Matheus Fiore - 11 de outubro de 2016

Não estando entre os mais badalados do Festival do Rio de 2016, Comeback, filme brasileiro que participa da mostra competitiva e que é muito bem dirigido e escrito por Erico Rassi, traz uma bela mistura de referências. Desde o saudoso faroeste espaguete à uma leve influência do jovem-clássico Onde Os Fracos Não Têm Vez, dos irmãos Coen, temos aqui um dos mais interessantes e originais filmes nacionais de 2016. A história acompanha Amador (interpretado pelo fantástico Nelson Xavier), um pistoleiro aposentado que vive como negociador trabalhando para o odioso Tio, bandido da mesma geração do protagonista e um dos “donos” do lugar. O filme se passa em uma cidade interiorana no Centro-Oeste brasileiro. Assim como na vida real, a região não atrai tanta atenção quanto Sudeste e Sul e, consequentemente, proporciona momentos dignos de uma terra sem lei.

A fotografia saturada é primordial na construção do clima de abandono violento e ameaçador que permeia a cidade. A relação de Amador com seu jovem aprendiz é sintetizada em poucas palavras, principalmente graças à fantástica atuação de Xavier, que apesar de construir um protagonista calmo e tristonho, demonstra no olhar e no timbre de voz o saudosismo de sua juventude. O filme, aliás, foca muito no saudosismo dos personagens, que em vários momentos relembram seus feitos passados e lamentam não verem seu legado honrado pela atual geração. É curioso perceber que em uma região abandonada e ignorada pelo estado, as percepções morais e éticas são completamente distorcidas, chacinas e assassinatos não são fatos a se lamentar, e sim enaltecer.

O roteiro é funcional, mas tem seus tropeços. A participação dos dois supostos cineastas é inserida de forma bruta e logo percebemos que só existe para criar a especulação em torno da veracidade da história contada por Amador. Por outro lado, o relacionamento do pistoleiro protagonista com seus colegas do passado é fantasticamente conduzido com poucas falas e muitos olhares e expressões, fortalecendo a ideia de que o relacionamento destes já perdura há décadas. A trilha sonora é bem discreta mas muito eficiente, composta em sua maior parte por violões dedilhados, é tão importante quanto a paleta de cores e os planos abertos para a construção do tom desgastado e mórbido da cidade.  A sensação de insegurança e medo pela forma que a violência está intrínseca no âmago daquela sociedade ainda pode ser vista como uma alegoria à situação das regiões mais periféricas do Brasil.

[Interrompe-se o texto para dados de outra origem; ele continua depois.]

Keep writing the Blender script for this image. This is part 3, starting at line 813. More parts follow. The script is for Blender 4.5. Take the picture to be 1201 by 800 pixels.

Outro grande acerto de Comeback é guardar a intensidade para o catártico clímax. Sem ser apressado e respeitando o tempo de Amador, o “dono” do filme, a parte final é narrativamente impecável e faz  bom uso de detalhes inseridos despretensiosamente no começo da película, transformando alguns momentos (como a cena em que o pistoleiro vai buscar suas metralhadoras) em um belo fechamento de ciclo. Encontrando em seus derradeiros momentos a única conclusão possível para a história apresentada, Comeback é um filme bárbaro e paciente, valorizando o que há de melhor em um bom faroeste: a manutenção do tempo, sendo mais um belo exemplo da riqueza do cinema brasileiro aliado à boas e sutis influências do cinema americano e italiano.